UNITY IN COMMUNITY

UNITY IN COMMUNITY

EASTBOURNE to HOOE

If church is important enough to you, then you will not let any obstacle get in the way of your being a part of it

Extract from Reflections journal – Wednesday 23rd August 2017

Hooe church is strange, in that – other than a couple of nearby farms and one large house, there are no houses nearby. At some point in the past the village, which used to sit around it, moved up the hill about one and a half miles to what is now called Hooe Common. This may have been because of the Black Death, work relocation, or most likely to avoid flooding. It would not have surprised me to hear that because of the distance, the church was poorly attended and didn’t have strong links with the community, but it was really good to hear how well the modern community, despite the isolated location, the quarter mile single track lane with no passing places, and the lack of toilets, supports the church and ensures that it continues to serve the community.

There are times when church leaders and church members get frustrated because local people don’t seem to be interested in the church. They don’t support it or attend any of the services or events. Perhaps the problem is that they – the local people –  don’t sense that the church is interested in them! Before we expect anybody to get involved with what we are doing in church we need firstly to demonstrate that we do care, and we need to get involved in the local community.

Christians shouldn’t get involved in the community just for the sake of getting involved, and Churches shouldn’t get involved in the community just so that they can say that they are doing, or so that church members feel good about themselves. Churches and Christians should be involved in their local community because it is how they share the Good News of Jesus. It is how we show people that God loves them. How we get involved in the local community depends completely on the type of community in which your church is located and on the needs within that community, but whatever we choose to do as a church, we need to remember to keep God in it and to keep the Good News in it. We might do things that are fun, but we shouldn’t do them just for fun. Having fun is fine and getting to know people in the local community is essential but all that we do should be shaped by prayer and give witness to God.

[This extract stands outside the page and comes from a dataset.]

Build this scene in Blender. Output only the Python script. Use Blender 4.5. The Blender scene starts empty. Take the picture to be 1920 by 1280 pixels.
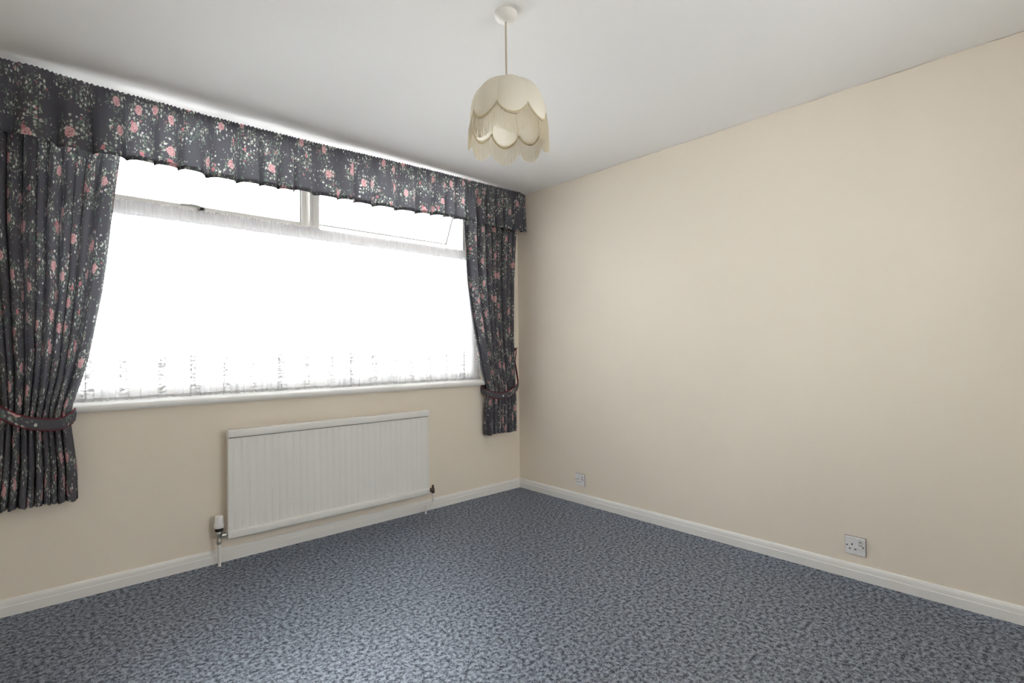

Getting involved in our local community involves a lot of work. It can be time consuming and can present all sorts of challenges, but it is always worth it if we are glorifying God and extending His kingdom.

Of course we will only really be effective in this if we are working well as a community ourselves – as church community. Nobody is going to be interested in coming along to find out more about the church, and more importantly about God, if what they do know about it is disagreement, gossip and hypocrisy. The early church, described for us at the end of Acts chapter 2, has an impact on the community around it because it is a community in unity.

They devoted themselves to the apostles’ teaching and to fellowship, to the breaking of bread and to prayer. Everyone was filled with awe at the many wonders and signs performed by the apostles. All the believers were together and had everything in common. They sold property and possessions to give to anyone who had need. Every day they continued to meet together in the temple courts. They broke bread in their homes and ate together with glad and sincere hearts, praising God and enjoying the favour of all the people. And the Lord added to their number daily those who were being saved.